What is "given right triangle def?

A "given right triangle DEF" means we're dealing with a triangle that has the following characteristics:

• Right Triangle: One of the angles in the triangle is a right angle (90 degrees). This is usually indicated by a small square in the corner of the angle.
• Vertices D, E, F: The vertices (corners) of the triangle are labeled D, E, and F. Conventionally, the right angle is often at vertex E, so angle E = 90°. But this isn't always the case; it could be at D or F.
• Sides DE, EF, DF: The sides of the triangle are opposite the vertices with the same letters. The side opposite the right angle (the longest side) is called the hypotenuse. In a right-angled triangle, the Pythagorean theorem applies (a² + b² = c², where 'c' is the hypotenuse).

Without more information about the triangle DEF (like the lengths of its sides or the measures of its angles), we can't say more. The "given" part implies that some additional information will be provided to allow for calculations or problem-solving.
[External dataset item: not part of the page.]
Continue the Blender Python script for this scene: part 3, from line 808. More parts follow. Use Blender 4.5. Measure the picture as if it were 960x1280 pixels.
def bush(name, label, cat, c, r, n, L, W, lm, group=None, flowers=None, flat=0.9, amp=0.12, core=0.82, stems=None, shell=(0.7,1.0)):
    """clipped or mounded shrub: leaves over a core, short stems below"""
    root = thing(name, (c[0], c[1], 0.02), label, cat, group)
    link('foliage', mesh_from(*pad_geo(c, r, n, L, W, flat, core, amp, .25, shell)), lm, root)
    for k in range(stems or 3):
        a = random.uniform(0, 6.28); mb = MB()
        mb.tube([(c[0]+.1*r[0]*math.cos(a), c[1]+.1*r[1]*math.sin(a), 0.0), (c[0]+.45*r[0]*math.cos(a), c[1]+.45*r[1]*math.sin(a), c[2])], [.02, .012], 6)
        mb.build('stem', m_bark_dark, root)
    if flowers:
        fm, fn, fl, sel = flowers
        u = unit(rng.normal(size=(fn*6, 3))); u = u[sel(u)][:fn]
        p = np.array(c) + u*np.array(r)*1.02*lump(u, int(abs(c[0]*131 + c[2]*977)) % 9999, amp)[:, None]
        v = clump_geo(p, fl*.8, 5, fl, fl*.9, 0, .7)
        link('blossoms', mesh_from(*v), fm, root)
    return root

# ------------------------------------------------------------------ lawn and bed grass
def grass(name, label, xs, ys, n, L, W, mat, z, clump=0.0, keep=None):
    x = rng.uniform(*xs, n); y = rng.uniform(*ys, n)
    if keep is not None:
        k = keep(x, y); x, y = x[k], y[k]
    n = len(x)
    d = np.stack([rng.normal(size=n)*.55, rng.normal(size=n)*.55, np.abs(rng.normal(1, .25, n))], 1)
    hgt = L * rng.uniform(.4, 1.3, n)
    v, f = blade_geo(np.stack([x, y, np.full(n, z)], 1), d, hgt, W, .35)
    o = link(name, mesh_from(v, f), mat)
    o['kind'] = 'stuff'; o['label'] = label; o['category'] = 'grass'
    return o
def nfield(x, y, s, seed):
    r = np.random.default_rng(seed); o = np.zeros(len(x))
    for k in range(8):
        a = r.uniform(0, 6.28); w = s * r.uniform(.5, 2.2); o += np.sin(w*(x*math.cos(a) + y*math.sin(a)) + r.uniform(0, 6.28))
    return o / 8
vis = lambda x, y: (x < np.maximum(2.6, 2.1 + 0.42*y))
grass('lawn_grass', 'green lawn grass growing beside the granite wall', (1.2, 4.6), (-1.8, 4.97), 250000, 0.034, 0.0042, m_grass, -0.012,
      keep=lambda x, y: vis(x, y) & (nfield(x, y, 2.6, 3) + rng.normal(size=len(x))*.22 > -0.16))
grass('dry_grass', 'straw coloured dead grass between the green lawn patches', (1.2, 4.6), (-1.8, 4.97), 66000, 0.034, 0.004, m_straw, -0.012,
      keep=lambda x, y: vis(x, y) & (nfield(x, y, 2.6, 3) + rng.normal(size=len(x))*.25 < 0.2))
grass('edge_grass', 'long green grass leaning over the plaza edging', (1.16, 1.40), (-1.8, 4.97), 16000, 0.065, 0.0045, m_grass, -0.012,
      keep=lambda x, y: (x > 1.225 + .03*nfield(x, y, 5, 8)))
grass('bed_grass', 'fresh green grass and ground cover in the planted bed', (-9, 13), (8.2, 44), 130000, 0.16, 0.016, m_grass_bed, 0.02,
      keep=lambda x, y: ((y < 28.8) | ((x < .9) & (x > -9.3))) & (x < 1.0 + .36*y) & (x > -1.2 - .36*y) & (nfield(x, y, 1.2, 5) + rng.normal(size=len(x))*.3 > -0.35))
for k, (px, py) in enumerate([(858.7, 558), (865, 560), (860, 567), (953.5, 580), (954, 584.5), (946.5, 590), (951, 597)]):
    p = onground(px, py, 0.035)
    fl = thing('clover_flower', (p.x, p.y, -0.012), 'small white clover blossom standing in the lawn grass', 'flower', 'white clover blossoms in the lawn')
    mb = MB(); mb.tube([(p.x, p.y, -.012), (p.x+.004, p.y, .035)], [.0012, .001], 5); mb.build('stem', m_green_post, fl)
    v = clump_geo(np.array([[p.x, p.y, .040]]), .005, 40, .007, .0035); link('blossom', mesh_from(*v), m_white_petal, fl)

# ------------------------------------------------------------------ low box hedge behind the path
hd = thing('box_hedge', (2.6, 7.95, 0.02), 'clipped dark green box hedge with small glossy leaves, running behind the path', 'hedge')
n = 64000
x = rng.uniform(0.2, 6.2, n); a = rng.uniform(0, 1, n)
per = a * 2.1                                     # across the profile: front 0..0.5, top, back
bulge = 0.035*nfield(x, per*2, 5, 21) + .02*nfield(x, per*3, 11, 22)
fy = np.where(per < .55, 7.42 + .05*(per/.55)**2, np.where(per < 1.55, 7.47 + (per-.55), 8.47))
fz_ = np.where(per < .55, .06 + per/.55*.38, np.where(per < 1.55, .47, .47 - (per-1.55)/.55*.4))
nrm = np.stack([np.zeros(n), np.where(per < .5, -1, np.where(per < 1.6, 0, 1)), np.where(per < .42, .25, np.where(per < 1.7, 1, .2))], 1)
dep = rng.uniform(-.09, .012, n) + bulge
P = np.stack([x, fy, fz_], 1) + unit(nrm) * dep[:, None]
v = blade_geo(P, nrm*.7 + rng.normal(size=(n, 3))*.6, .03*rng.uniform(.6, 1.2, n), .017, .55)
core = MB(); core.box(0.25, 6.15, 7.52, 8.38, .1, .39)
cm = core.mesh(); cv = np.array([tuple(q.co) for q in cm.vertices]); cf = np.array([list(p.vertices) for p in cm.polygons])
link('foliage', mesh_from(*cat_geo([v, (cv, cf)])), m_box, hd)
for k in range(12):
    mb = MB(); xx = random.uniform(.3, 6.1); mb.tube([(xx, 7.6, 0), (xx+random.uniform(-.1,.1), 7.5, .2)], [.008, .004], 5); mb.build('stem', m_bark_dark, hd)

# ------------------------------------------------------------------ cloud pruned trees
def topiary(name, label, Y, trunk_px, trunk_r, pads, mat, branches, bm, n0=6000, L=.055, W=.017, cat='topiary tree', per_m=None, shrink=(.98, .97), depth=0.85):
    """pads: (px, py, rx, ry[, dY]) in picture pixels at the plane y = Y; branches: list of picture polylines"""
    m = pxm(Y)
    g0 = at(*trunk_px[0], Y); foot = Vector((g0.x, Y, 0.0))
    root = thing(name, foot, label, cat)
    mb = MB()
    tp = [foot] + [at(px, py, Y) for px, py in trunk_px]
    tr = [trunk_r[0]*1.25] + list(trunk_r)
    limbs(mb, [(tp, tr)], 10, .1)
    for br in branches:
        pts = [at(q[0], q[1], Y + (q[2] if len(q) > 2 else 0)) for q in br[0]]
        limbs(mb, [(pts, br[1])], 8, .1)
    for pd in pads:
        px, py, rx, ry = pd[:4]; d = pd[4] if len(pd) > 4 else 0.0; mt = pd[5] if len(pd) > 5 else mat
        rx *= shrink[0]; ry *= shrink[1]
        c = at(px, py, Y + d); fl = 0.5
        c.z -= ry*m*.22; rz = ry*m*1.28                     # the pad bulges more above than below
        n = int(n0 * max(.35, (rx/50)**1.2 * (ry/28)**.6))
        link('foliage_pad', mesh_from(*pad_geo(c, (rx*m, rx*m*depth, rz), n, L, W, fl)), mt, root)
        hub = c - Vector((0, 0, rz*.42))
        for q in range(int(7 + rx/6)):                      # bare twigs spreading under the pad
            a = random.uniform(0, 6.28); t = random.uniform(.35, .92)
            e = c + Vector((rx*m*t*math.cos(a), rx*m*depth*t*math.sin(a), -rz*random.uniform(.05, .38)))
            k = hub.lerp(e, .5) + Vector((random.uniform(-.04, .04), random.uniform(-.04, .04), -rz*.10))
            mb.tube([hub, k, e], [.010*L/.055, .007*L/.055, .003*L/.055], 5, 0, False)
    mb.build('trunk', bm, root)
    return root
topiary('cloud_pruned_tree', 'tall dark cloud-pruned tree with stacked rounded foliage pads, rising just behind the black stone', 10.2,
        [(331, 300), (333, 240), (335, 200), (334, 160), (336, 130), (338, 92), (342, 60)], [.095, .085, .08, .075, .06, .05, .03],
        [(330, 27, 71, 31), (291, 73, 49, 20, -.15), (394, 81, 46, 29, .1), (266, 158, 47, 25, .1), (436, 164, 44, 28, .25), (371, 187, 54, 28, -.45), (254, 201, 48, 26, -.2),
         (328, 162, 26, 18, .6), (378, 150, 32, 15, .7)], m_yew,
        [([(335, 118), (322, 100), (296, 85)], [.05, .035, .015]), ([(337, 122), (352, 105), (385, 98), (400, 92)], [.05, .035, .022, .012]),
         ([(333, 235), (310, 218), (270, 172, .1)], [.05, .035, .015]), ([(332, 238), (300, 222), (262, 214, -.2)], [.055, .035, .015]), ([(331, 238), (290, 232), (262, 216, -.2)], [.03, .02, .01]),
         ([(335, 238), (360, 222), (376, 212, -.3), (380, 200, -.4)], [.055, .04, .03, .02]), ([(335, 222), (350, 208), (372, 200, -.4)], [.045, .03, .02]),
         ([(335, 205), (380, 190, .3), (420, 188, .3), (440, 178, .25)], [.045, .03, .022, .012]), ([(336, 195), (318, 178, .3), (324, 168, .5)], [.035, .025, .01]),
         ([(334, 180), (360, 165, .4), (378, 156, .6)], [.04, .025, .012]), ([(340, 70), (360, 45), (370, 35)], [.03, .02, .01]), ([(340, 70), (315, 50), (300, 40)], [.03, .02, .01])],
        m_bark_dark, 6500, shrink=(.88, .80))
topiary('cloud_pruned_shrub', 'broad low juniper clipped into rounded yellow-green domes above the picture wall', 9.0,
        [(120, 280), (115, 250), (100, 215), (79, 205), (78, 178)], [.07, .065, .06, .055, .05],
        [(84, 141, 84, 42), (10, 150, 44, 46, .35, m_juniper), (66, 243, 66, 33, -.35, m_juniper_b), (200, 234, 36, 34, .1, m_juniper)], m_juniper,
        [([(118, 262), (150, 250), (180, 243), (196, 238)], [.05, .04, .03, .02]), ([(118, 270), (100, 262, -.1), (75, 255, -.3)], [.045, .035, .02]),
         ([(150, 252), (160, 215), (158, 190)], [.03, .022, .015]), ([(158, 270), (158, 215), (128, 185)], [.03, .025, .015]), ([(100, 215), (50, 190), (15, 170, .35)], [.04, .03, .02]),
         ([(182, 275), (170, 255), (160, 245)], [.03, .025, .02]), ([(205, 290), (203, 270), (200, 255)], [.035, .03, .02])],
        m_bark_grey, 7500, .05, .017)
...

This information could include:

• Side lengths: The lengths of sides DE, EF, and DF.
• Angle measures: The measures of angles D and F (besides the known 90-degree angle).
• Relationships between sides: Information about ratios of side lengths (e.g., "DE is twice the length of EF").

Once that additional information is given, we can use trigonometry, geometry, or the Pythagorean theorem to solve for unknowns.